Quem visita o Município de Mucajaí, cujo acesso a partir de Boa Vista é pelo trecho sul da BR-174, percebe fatos que dão pistas e sinais esclarecedores sobre a política que sempre foi colocada em prática em Roraima. Um fato que chama a atenção é uma obra de quase R$2 milhões que já deveria ter sido construída há pelo menos dois anos.
Trata-se da obra de construção de um mirante na sede de Mucajaí no alto da pedra onde tradicionalmente era realizado o ato final da Encenação da Paixão de Cristo, na Sexta-feira Santa. Orçada no valor de R$1.906.516,76, a obra tinha prazo previsto para começar 21.01.2020 e terminar em 09.07.2020. Ou seja, em sete meses o mirante deveria ter sido entregue para a população.
No entanto, estamos encerrando o ano de 2023 e a obra do mirante tornou-se um imenso monumento de descaso com o dinheiro público e com o turismo em Mucajaí, que é a principal atividade que aquece a economia daquela cidade durante a Semana Santa. E tudo sob o silêncio de autoridades e dos órgãos de controle, uma vez que se trata de um convênio entre Prefeitura de Mucajaí, Ministério do Turismo e Caixa Econômica Federal.
Com a paralisação da obra, a preocupação é com a deterioração do que já foi erguido, em flagrante desperdício de recursos públicos, além da real possibilidade de que a retomada da construção irá demandar os famosos aditivos de recursos públicos, o que significa mais gastos de dinheiro do contribuinte, encarecendo ainda mais a obra que já deveria estar servindo à população daquele município e ao público de visitantes e turistas que têm na “Pedra da Paixão” um atrativo durante todo o ano.
O abandono da obra em Mucajaí acaba servindo de alerta para outro município, o Amajari, cujo acesso é pelo trecho norte da BR-174. Lá será erguido um complexo turístico que inclui também um mirante na Cachoeira do Paiva, na Serra do Tepequém. Se não houver acompanhamento da construção desta obra, por parte da população e dos órgãos fiscalizadores, orçada em R$2,1 milhões, poderá ocorrer o mesmo que está sendo visto em Mucajaí.
Conforme esta Coluna já alertou em 09.10.23, nos artigo “Anúncio de obras em Tepequém que exige atenção do poder público”, precedentes para se preocupar existem, como é caso do asfaltamento da estrada de Tepequém, a RR-203, cujo serviço de restauração do asfalto foi abandonado e retomado recentemente, provocando prejuízos aos cofres públicos e para a economia daquela localidade, onde o turismo em Tepequém movimenta a economia junto com a pecuária de corte e a piscicultura.
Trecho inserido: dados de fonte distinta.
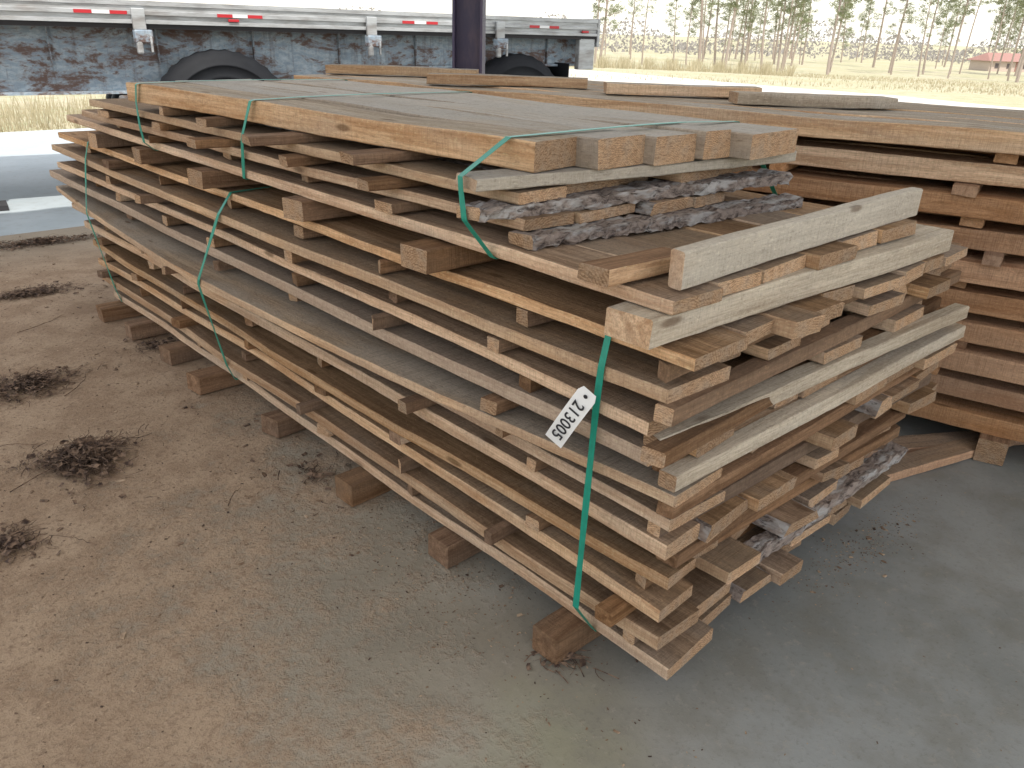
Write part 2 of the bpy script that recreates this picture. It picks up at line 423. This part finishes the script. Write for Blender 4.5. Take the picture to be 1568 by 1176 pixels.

Outra questão observada em Mucajaí é a situação das estradas, fato que inclusive pode ser comparado com a realidade do Amajari. Em Mucajaí, as estradas em estão em boas condições, inclusive onde não há asfalto, pois há constantes serviços de manutenção, enquanto no Amajari existem uma lentidão e um desprezo que só a política partidária pode explicar.
Em Mucajaí, há muitas fazendas bem estruturadas, inclusive de políticos e de um grande empresário que já ocupou cargo importante na estrutura do governo local. Significa que o fato de haver pessoas influentes com grandes propriedades por lá acaba sendo um diferencial, em que a atenção dispensada às estradas não é a mesma para outras regiões do Estado, como o Amajari, onde estão várias famílias de políticos, mas não com o poder dos que estão em Mucajaí.
É a política baseada na força e no compadrio políticos, em que quem tem mais poder financeiro e político acaba tendo mais influência, força e privilégios. E um detalhe importante naquela região é que por lá estão também pessoas influentes que financiam e apoiam o garimpo ilegal na vizinha Terra Indígena Yanomami. Dentro desse contexto, as estradas ganham mais importância do que a construção de um mirante para servir ao turismo.
É necessário que as autoridades deem respostas imediatas ao abandono do mirante em Mucajaí e ao mesmo tempo que estejam atentas às obras do mirante no Tepequém e nos serviços de recuperação da RR-203. Se nada for feito, serão dois mirantes se tornando monumentos do desperdício e do descaso, em flagrante desprezo com o turismo e, quem sabe, atos de malversação do dinheiro público.